_GIVEN INFORMATION_:
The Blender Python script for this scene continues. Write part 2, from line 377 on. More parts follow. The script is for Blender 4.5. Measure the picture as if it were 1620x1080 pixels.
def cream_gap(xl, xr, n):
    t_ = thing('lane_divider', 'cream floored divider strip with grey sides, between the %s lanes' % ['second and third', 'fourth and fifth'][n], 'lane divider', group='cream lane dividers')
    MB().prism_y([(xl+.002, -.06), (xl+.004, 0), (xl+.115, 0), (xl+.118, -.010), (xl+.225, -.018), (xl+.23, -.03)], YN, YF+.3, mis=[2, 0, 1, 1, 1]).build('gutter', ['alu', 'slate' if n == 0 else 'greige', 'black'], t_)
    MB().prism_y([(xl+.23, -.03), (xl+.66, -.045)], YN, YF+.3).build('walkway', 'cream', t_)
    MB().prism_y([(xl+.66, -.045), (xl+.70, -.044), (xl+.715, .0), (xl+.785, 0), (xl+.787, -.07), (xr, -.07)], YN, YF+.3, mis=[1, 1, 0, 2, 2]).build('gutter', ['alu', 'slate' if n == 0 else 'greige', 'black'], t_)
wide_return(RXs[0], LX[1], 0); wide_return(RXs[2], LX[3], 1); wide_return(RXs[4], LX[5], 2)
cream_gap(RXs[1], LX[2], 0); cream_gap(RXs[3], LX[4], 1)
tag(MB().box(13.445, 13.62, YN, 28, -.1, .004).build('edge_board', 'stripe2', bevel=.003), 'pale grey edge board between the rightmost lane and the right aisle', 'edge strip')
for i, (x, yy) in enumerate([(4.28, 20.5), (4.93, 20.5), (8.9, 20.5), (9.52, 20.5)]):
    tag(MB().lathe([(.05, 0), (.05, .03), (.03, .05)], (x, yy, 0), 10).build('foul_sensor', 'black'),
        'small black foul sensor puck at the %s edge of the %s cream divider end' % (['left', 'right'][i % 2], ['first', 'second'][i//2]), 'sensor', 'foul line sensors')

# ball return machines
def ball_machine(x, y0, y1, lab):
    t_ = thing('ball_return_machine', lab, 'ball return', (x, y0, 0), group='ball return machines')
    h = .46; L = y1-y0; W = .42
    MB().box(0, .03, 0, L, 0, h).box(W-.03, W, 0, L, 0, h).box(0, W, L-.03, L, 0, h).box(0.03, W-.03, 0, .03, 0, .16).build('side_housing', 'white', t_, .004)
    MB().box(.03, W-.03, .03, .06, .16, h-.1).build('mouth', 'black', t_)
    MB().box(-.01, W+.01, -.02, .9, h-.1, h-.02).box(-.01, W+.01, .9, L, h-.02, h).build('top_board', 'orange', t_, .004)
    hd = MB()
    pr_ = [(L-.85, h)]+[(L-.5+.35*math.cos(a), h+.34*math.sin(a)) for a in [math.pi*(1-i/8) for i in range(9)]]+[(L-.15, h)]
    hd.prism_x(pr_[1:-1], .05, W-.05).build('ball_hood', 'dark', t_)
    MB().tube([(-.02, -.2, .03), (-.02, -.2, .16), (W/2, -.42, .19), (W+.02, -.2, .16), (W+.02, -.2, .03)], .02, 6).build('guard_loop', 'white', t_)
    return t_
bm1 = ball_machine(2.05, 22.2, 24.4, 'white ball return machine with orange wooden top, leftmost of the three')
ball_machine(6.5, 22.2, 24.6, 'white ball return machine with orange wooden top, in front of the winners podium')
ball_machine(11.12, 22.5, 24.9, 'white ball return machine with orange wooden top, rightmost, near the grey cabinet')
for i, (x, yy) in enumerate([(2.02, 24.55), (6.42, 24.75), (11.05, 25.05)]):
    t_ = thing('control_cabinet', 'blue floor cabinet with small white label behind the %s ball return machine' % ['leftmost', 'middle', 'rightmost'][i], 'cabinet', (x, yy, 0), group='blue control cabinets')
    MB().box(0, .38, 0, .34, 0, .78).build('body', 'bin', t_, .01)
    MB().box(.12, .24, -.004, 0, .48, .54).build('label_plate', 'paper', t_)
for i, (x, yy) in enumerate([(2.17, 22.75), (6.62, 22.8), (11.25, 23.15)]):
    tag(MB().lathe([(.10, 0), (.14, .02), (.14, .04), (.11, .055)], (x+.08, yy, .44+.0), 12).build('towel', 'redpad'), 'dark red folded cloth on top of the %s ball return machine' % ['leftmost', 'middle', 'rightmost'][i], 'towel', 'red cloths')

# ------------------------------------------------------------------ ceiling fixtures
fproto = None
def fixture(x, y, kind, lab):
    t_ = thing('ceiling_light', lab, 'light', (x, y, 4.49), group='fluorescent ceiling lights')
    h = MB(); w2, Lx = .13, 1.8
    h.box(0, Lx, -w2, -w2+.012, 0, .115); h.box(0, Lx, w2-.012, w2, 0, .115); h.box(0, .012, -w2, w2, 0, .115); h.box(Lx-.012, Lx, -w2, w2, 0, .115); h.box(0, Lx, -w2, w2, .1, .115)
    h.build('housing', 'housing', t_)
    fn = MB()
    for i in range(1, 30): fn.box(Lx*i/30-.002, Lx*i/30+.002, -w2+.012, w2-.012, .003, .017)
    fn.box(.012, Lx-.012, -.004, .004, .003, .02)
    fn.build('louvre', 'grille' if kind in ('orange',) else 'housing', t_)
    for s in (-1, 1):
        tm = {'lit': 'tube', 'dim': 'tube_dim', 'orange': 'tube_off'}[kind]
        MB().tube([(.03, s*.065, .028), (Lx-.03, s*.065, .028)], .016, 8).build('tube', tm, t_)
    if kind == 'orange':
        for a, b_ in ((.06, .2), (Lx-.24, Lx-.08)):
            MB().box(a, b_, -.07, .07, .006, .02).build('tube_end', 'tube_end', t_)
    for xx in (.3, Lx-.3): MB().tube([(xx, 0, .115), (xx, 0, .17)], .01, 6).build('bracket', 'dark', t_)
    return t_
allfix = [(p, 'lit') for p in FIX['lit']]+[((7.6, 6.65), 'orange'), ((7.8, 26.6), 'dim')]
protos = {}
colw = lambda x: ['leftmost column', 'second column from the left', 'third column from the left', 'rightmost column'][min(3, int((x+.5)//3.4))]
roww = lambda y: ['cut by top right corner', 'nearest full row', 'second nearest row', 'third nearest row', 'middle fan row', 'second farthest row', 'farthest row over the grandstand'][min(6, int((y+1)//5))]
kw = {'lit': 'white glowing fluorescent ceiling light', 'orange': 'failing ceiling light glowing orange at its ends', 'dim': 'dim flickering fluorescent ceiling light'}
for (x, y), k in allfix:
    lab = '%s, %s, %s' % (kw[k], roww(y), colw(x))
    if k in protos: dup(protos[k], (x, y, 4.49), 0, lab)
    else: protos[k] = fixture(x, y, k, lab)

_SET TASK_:
Output the listing above without altering a single character.

_RESULT FOR THIS TASK_:
The Blender Python script for this scene continues. Write part 2, from line 377 on. More parts follow. The script is for Blender 4.5. Measure the picture as if it were 1620x1080 pixels.
def cream_gap(xl, xr, n):
    t_ = thing('lane_divider', 'cream floored divider strip with grey sides, between the %s lanes' % ['second and third', 'fourth and fifth'][n], 'lane divider', group='cream lane dividers')
    MB().prism_y([(xl+.002, -.06), (xl+.004, 0), (xl+.115, 0), (xl+.118, -.010), (xl+.225, -.018), (xl+.23, -.03)], YN, YF+.3, mis=[2, 0, 1, 1, 1]).build('gutter', ['alu', 'slate' if n == 0 else 'greige', 'black'], t_)
    MB().prism_y([(xl+.23, -.03), (xl+.66, -.045)], YN, YF+.3).build('walkway', 'cream', t_)
    MB().prism_y([(xl+.66, -.045), (xl+.70, -.044), (xl+.715, .0), (xl+.785, 0), (xl+.787, -.07), (xr, -.07)], YN, YF+.3, mis=[1, 1, 0, 2, 2]).build('gutter', ['alu', 'slate' if n == 0 else 'greige', 'black'], t_)
wide_return(RXs[0], LX[1], 0); wide_return(RXs[2], LX[3], 1); wide_return(RXs[4], LX[5], 2)
cream_gap(RXs[1], LX[2], 0); cream_gap(RXs[3], LX[4], 1)
tag(MB().box(13.445, 13.62, YN, 28, -.1, .004).build('edge_board', 'stripe2', bevel=.003), 'pale grey edge board between the rightmost lane and the right aisle', 'edge strip')
for i, (x, yy) in enumerate([(4.28, 20.5), (4.93, 20.5), (8.9, 20.5), (9.52, 20.5)]):
    tag(MB().lathe([(.05, 0), (.05, .03), (.03, .05)], (x, yy, 0), 10).build('foul_sensor', 'black'),
        'small black foul sensor puck at the %s edge of the %s cream divider end' % (['left', 'right'][i % 2], ['first', 'second'][i//2]), 'sensor', 'foul line sensors')

# ball return machines
def ball_machine(x, y0, y1, lab):
    t_ = thing('ball_return_machine', lab, 'ball return', (x, y0, 0), group='ball return machines')
    h = .46; L = y1-y0; W = .42
    MB().box(0, .03, 0, L, 0, h).box(W-.03, W, 0, L, 0, h).box(0, W, L-.03, L, 0, h).box(0.03, W-.03, 0, .03, 0, .16).build('side_housing', 'white', t_, .004)
    MB().box(.03, W-.03, .03, .06, .16, h-.1).build('mouth', 'black', t_)
    MB().box(-.01, W+.01, -.02, .9, h-.1, h-.02).box(-.01, W+.01, .9, L, h-.02, h).build('top_board', 'orange', t_, .004)
    hd = MB()
    pr_ = [(L-.85, h)]+[(L-.5+.35*math.cos(a), h+.34*math.sin(a)) for a in [math.pi*(1-i/8) for i in range(9)]]+[(L-.15, h)]
    hd.prism_x(pr_[1:-1], .05, W-.05).build('ball_hood', 'dark', t_)
    MB().tube([(-.02, -.2, .03), (-.02, -.2, .16), (W/2, -.42, .19), (W+.02, -.2, .16), (W+.02, -.2, .03)], .02, 6).build('guard_loop', 'white', t_)
    return t_
bm1 = ball_machine(2.05, 22.2, 24.4, 'white ball return machine with orange wooden top, leftmost of the three')
ball_machine(6.5, 22.2, 24.6, 'white ball return machine with orange wooden top, in front of the winners podium')
ball_machine(11.12, 22.5, 24.9, 'white ball return machine with orange wooden top, rightmost, near the grey cabinet')
for i, (x, yy) in enumerate([(2.02, 24.55), (6.42, 24.75), (11.05, 25.05)]):
    t_ = thing('control_cabinet', 'blue floor cabinet with small white label behind the %s ball return machine' % ['leftmost', 'middle', 'rightmost'][i], 'cabinet', (x, yy, 0), group='blue control cabinets')
    MB().box(0, .38, 0, .34, 0, .78).build('body', 'bin', t_, .01)
    MB().box(.12, .24, -.004, 0, .48, .54).build('label_plate', 'paper', t_)
for i, (x, yy) in enumerate([(2.17, 22.75), (6.62, 22.8), (11.25, 23.15)]):
    tag(MB().lathe([(.10, 0), (.14, .02), (.14, .04), (.11, .055)], (x+.08, yy, .44+.0), 12).build('towel', 'redpad'), 'dark red folded cloth on top of the %s ball return machine' % ['leftmost', 'middle', 'rightmost'][i], 'towel', 'red cloths')

# ------------------------------------------------------------------ ceiling fixtures
fproto = None
def fixture(x, y, kind, lab):
    t_ = thing('ceiling_light', lab, 'light', (x, y, 4.49), group='fluorescent ceiling lights')
    h = MB(); w2, Lx = .13, 1.8
    h.box(0, Lx, -w2, -w2+.012, 0, .115); h.box(0, Lx, w2-.012, w2, 0, .115); h.box(0, .012, -w2, w2, 0, .115); h.box(Lx-.012, Lx, -w2, w2, 0, .115); h.box(0, Lx, -w2, w2, .1, .115)
    h.build('housing', 'housing', t_)
    fn = MB()
    for i in range(1, 30): fn.box(Lx*i/30-.002, Lx*i/30+.002, -w2+.012, w2-.012, .003, .017)
    fn.box(.012, Lx-.012, -.004, .004, .003, .02)
    fn.build('louvre', 'grille' if kind in ('orange',) else 'housing', t_)
    for s in (-1, 1):
        tm = {'lit': 'tube', 'dim': 'tube_dim', 'orange': 'tube_off'}[kind]
        MB().tube([(.03, s*.065, .028), (Lx-.03, s*.065, .028)], .016, 8).build('tube', tm, t_)
    if kind == 'orange':
        for a, b_ in ((.06, .2), (Lx-.24, Lx-.08)):
            MB().box(a, b_, -.07, .07, .006, .02).build('tube_end', 'tube_end', t_)
    for xx in (.3, Lx-.3): MB().tube([(xx, 0, .115), (xx, 0, .17)], .01, 6).build('bracket', 'dark', t_)
    return t_
allfix = [(p, 'lit') for p in FIX['lit']]+[((7.6, 6.65), 'orange'), ((7.8, 26.6), 'dim')]
protos = {}
colw = lambda x: ['leftmost column', 'second column from the left', 'third column from the left', 'rightmost column'][min(3, int((x+.5)//3.4))]
roww = lambda y: ['cut by top right corner', 'nearest full row', 'second nearest row', 'third nearest row', 'middle fan row', 'second farthest row', 'farthest row over the grandstand'][min(6, int((y+1)//5))]
kw = {'lit': 'white glowing fluorescent ceiling light', 'orange': 'failing ceiling light glowing orange at its ends', 'dim': 'dim flickering fluorescent ceiling light'}
for (x, y), k in allfix:
    lab = '%s, %s, %s' % (kw[k], roww(y), colw(x))
    if k in protos: dup(protos[k], (x, y, 4.49), 0, lab)
    else: protos[k] = fixture(x, y, k, lab)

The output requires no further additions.